Commentary

The Return Of Bytes & Bites

39 Bucks Buys a Lot of Netflix...

Google Offers, the Internet search giant's daily deals site, launched in Los Angeles, Atlanta, Brooklyn, N.Y., Chicago and Houston. For its first deal in Los Angeles, Google offered two movie tickets and a large popcorn at Grauman's Chinese Theatre or Chinese 6 Theatres in Hollywood -- up to a $39 value -- for $14. If you see “J. Edgar,” you will still feel ripped off.

Think of it as a Twitter-Based Laugh Track...

A company has an application out that allows viewers of television programming to have a second screen going simultaneously, allowing them to engage in running commentary with other users about the program being watched in real-time. Explains its CEO: “Viewers can just plop down on the couch, turn on both screens, and dive into the sea of snarky comments about their favorite shows.  The app allows users to watch live and time-shifted, to enjoy the entire delicious dish in sync with the episode you're watching on your TV or laptop.”  Kinda like watching TV with 2.5 million people who aren't funny and who won't shut up.

But January Jones Doesn't Age A Day...

The next season of "Mad Men"hasn't even started yet, but the show's creator, Matthew Weiner, already has an idea of what the series finale will look like (in about five more years) saying, "I always felt like it would be the experience of human life. And human life has a destination. It doesn't mean Don's gonna die. What I'm looking for, and how I hope to end the show, is like ... It's 2011. Don Draper would be 84 right now." Meanwhile, January and Jessica will have moved on to younger client brand managers who shave occasionally, presumably cheat less and have bigger, uh, incomes. 

What if LeBron Falls in the Woods and No One Hears It?

When the National Basketball Association put a "take it or leave it" offer on the table last week, the Players Association rejected it, disbanded the union and put its players' future in the hands of the federal court system. It appears increasingly unlikely that there will be an NBA season this year. It will be missed about as much as the NHL (an actual team sport), which likewise disappeared for a season.

Quik Quiz

Who the hell is/was John Zuccotti, whose namesake park they occupied, peed all over, got ejected from -- and now hang out forlornly waiting for the world to somehow change for the better?

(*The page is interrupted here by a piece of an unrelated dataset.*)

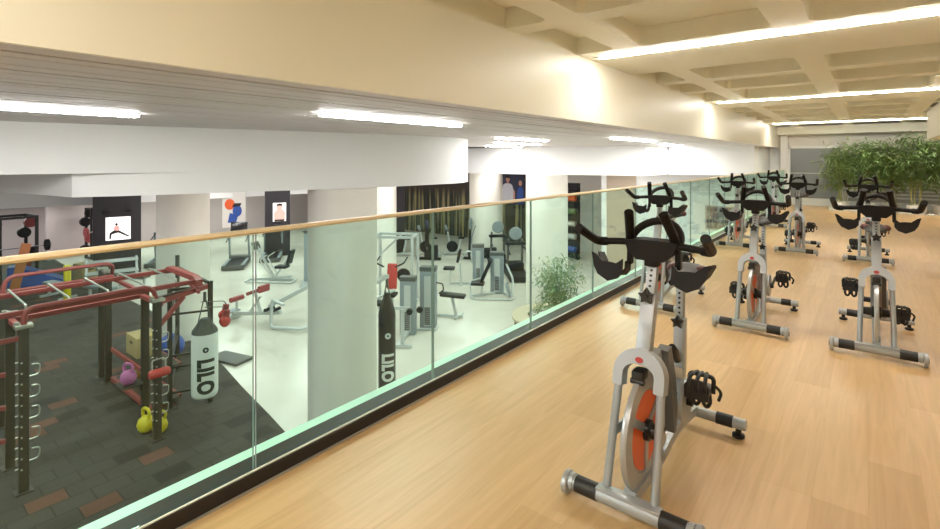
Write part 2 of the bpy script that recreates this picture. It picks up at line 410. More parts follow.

A:  Chairman of Brookfield Office Properties that owns the park, and deputy mayor of New York back in the ‘70s. Just old enough to have kids hanging out forlornly waiting for the world to somehow change for the better.

Origin of "Don't Bend Over for the Soap"

In Bob Costas' phone interview with Jerry Sandusky -- the former Penn State assistant football coach accused of sexually abusing underage boys over a 15-year period -- Sandusky said he thought there was nothing wrong with a middle-aged man showering with underage boys. Sounds like he is setting the table for an insanity plea.